— start of Material provided —

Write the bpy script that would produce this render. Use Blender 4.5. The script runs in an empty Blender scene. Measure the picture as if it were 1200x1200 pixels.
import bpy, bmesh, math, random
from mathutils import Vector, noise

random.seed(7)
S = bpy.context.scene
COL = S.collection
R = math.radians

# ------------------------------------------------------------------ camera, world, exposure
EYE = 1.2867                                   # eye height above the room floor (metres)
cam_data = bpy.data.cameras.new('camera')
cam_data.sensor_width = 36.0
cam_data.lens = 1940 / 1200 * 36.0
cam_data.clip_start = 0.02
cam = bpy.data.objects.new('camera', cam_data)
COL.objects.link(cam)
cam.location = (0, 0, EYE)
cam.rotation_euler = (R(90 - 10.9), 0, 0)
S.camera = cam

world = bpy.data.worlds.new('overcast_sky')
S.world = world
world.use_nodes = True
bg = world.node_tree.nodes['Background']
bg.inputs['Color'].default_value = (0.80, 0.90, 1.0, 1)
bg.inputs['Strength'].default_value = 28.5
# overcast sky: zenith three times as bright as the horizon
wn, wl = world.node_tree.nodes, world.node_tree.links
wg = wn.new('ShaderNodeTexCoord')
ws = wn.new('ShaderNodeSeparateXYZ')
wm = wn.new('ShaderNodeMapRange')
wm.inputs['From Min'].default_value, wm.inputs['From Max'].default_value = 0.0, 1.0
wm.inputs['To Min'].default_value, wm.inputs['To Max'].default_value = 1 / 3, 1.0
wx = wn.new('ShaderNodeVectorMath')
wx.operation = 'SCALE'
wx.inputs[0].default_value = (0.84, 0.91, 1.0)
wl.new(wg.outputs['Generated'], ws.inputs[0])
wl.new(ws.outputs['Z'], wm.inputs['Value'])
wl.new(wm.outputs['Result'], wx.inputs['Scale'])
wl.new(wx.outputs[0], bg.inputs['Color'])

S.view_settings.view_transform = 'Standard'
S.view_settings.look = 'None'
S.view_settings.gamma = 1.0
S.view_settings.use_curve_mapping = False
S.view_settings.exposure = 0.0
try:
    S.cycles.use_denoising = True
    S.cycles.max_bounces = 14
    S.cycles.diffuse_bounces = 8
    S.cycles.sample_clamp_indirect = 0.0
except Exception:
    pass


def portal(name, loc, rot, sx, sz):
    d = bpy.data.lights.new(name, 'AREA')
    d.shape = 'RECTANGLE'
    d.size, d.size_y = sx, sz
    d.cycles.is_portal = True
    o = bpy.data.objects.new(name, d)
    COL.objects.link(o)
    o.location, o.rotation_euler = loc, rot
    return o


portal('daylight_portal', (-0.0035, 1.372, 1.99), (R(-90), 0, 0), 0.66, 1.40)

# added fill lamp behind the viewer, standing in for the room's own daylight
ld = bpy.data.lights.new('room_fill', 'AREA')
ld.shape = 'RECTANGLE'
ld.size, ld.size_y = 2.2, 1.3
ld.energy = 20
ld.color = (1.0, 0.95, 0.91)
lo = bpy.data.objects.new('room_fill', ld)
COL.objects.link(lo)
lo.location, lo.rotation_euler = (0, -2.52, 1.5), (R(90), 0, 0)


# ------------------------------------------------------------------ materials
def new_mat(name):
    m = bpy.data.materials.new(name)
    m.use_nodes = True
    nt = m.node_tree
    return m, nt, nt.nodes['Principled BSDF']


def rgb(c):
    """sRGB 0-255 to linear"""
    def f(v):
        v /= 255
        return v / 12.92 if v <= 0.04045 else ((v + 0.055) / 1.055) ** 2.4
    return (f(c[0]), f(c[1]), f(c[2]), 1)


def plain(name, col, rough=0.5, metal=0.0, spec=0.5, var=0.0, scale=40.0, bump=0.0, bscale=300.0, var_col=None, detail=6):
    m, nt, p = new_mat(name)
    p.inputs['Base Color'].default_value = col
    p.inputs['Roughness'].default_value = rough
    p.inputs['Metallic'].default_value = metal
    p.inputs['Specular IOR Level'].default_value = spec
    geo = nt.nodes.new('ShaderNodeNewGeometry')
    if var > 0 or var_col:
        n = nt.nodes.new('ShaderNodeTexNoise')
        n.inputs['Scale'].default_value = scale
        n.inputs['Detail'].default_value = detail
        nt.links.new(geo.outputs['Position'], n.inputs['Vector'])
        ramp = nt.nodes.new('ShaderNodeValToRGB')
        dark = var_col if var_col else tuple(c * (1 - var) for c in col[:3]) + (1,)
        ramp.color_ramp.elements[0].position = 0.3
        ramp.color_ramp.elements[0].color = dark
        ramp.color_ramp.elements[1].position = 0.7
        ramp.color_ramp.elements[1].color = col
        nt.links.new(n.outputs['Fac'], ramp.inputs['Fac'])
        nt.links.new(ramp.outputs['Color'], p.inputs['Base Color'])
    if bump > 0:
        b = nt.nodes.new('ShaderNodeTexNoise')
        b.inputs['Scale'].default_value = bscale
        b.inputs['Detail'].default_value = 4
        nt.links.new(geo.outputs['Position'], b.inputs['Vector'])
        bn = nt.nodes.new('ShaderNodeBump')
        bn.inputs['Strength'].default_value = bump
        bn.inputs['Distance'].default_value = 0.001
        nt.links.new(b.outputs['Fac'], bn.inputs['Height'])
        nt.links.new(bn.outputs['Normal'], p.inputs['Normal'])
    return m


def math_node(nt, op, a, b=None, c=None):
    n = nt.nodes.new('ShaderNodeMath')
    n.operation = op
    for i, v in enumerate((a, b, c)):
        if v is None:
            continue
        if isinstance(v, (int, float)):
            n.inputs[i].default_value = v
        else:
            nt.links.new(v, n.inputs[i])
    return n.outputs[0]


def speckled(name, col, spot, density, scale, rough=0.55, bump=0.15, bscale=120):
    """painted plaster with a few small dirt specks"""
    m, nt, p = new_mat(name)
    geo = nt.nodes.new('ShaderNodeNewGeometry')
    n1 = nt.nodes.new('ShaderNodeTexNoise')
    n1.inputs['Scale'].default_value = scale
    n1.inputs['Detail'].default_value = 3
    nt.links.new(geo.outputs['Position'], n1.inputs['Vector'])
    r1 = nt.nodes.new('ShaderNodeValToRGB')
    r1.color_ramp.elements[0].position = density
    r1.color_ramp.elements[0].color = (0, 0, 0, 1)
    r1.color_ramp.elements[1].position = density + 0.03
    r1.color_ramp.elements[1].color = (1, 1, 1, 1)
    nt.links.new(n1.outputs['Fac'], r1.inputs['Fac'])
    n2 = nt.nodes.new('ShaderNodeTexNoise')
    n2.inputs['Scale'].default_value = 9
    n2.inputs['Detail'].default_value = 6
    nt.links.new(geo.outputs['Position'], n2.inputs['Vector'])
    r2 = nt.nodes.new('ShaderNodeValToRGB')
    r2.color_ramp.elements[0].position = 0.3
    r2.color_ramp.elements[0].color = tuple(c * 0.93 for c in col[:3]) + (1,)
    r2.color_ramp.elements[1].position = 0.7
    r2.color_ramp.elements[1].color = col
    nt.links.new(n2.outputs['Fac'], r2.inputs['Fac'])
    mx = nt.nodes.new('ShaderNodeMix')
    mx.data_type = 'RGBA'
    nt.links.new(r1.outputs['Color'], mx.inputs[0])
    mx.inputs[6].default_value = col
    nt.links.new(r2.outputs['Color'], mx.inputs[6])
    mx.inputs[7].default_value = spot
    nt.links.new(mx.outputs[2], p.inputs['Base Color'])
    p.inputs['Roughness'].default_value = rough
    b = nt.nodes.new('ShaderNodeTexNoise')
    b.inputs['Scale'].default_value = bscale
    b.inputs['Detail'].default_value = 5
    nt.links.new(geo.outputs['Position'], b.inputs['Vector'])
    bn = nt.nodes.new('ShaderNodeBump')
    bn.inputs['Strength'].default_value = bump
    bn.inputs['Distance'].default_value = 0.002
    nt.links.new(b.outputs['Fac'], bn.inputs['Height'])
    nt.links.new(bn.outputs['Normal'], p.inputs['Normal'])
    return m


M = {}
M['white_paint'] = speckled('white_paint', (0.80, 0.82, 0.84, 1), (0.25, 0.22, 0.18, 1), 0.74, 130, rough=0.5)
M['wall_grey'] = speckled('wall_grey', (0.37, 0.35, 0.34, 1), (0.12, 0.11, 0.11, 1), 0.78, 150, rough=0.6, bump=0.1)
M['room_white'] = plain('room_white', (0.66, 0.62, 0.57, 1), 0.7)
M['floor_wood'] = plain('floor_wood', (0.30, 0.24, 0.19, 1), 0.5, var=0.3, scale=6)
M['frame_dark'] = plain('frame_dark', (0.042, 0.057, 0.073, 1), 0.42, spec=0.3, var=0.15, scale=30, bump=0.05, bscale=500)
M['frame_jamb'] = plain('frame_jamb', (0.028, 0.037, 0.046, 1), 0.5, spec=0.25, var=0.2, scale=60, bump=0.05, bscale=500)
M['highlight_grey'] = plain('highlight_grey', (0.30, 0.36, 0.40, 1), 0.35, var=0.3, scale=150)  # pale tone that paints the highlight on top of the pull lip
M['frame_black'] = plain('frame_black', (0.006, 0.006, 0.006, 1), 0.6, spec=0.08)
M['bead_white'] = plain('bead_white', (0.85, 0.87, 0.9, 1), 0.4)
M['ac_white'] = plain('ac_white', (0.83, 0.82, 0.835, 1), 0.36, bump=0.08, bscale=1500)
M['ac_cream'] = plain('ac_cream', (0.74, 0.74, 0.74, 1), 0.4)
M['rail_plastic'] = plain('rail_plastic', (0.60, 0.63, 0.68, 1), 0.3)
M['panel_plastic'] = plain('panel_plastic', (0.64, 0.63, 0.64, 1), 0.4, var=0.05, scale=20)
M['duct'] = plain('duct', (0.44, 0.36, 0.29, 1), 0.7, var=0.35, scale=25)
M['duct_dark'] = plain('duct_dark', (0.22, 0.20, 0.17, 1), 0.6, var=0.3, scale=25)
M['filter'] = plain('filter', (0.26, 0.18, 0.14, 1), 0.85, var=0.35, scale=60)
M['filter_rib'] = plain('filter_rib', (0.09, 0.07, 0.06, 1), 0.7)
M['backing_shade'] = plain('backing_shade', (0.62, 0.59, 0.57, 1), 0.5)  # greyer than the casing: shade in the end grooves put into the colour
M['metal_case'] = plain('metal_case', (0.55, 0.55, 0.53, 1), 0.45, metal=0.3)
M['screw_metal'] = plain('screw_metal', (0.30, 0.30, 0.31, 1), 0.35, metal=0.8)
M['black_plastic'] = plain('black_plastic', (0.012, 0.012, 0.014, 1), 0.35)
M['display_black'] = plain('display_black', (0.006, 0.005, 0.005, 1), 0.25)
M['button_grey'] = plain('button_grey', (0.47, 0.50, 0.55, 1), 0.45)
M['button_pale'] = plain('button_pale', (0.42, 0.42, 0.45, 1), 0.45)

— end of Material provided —

What you will do
Return exactly the opening lines of the listing above, ending with the line that has "R = math.radians".

Finished exercise
Write the bpy script that would produce this render. Use Blender 4.5. The script runs in an empty Blender scene. Measure the picture as if it were 1200x1200 pixels.
import bpy, bmesh, math, random
from mathutils import Vector, noise

random.seed(7)
S = bpy.context.scene
COL = S.collection
R = math.radians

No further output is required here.